Wednesday, February 05, 2003

I haven't written about the case of the NRA's favorite academic, John Lott, author of More Guns, Less Crime, who has a history of going online as "Mary Rosh" to defend his own work and who can't quite manage to produce any convincing evidence that a conveniently one-sided data set used in his book derives from an actual survey. I came to this story late, and if you haven't been following it I'd rather direct you to recent stories in Slate and The Washington Post, to Mark A. R. Kleiman's entertaining summary, and to Tim Lambert's nearly overwhelming bill of particulars.
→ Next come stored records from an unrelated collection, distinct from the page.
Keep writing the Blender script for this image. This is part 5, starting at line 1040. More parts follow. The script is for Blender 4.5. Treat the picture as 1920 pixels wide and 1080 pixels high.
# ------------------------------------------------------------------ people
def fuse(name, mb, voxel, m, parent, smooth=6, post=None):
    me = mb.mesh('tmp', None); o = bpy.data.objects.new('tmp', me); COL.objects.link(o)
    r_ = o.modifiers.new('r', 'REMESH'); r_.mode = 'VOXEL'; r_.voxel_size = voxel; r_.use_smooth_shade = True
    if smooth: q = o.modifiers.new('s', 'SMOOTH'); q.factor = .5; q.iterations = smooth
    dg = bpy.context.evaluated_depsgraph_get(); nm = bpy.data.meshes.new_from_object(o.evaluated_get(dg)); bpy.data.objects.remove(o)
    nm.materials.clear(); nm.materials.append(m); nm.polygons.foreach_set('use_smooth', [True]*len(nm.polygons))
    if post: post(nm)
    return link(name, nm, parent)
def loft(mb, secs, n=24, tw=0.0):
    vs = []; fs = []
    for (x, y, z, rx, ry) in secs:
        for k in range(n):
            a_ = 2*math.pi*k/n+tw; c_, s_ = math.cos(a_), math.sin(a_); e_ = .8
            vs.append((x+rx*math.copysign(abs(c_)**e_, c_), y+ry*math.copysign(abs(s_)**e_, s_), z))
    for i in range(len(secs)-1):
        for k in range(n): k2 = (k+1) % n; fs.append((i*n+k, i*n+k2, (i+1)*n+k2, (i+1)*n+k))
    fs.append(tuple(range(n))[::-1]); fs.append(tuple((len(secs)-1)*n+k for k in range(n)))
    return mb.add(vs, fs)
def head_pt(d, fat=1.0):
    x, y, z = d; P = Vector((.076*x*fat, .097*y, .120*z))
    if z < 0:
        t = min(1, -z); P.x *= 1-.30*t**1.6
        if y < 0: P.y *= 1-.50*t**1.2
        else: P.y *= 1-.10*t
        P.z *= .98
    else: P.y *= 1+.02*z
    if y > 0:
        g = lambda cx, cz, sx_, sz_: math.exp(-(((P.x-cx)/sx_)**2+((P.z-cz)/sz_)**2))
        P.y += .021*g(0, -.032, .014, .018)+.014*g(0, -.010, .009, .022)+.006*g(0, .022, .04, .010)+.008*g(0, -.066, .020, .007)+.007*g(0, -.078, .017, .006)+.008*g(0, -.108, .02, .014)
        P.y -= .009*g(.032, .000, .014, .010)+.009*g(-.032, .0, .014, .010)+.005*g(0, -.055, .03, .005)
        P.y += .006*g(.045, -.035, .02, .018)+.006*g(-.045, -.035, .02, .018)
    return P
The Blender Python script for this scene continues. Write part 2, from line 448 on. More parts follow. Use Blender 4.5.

All I have to add is this: There's no question in my mind that conservatives who are now defending Lott would have treated him just the way they treated Michael Bellesiles if he'd done what he's done in the course of writing and defending a book like Bellesiles's now discredited Arming America, and they would have backed Bellesiles to the hilt if he'd done what he did while writing and defending a book like More Guns, Less Crime. Bellesiles has been stripped of his Bancroft Prize and his publisher has severed ties with him -- the "liberal" world, as the pro-gunners would see it, has cut Bellesiles loose. I can't help thinking that there is nothing Lott could do that would cause the pro-gun crowd to cut him loose -- except, of course, to publish conclusions that conflict with pro-gun orthodoxy.

UPDATE: Oops, I guess I was wrong -- right-wing pundit Michelle Malkin has now distances herself from Lott. (Thanks to Atrios for the link.) (By the way, Michelle, I've got five bucks here that says Lott didn't tell you the media brouhaha is "a bunch to do about nothing." Hey, I bet Richard Mellon Scaife will reimburse you if you spring for one of these.)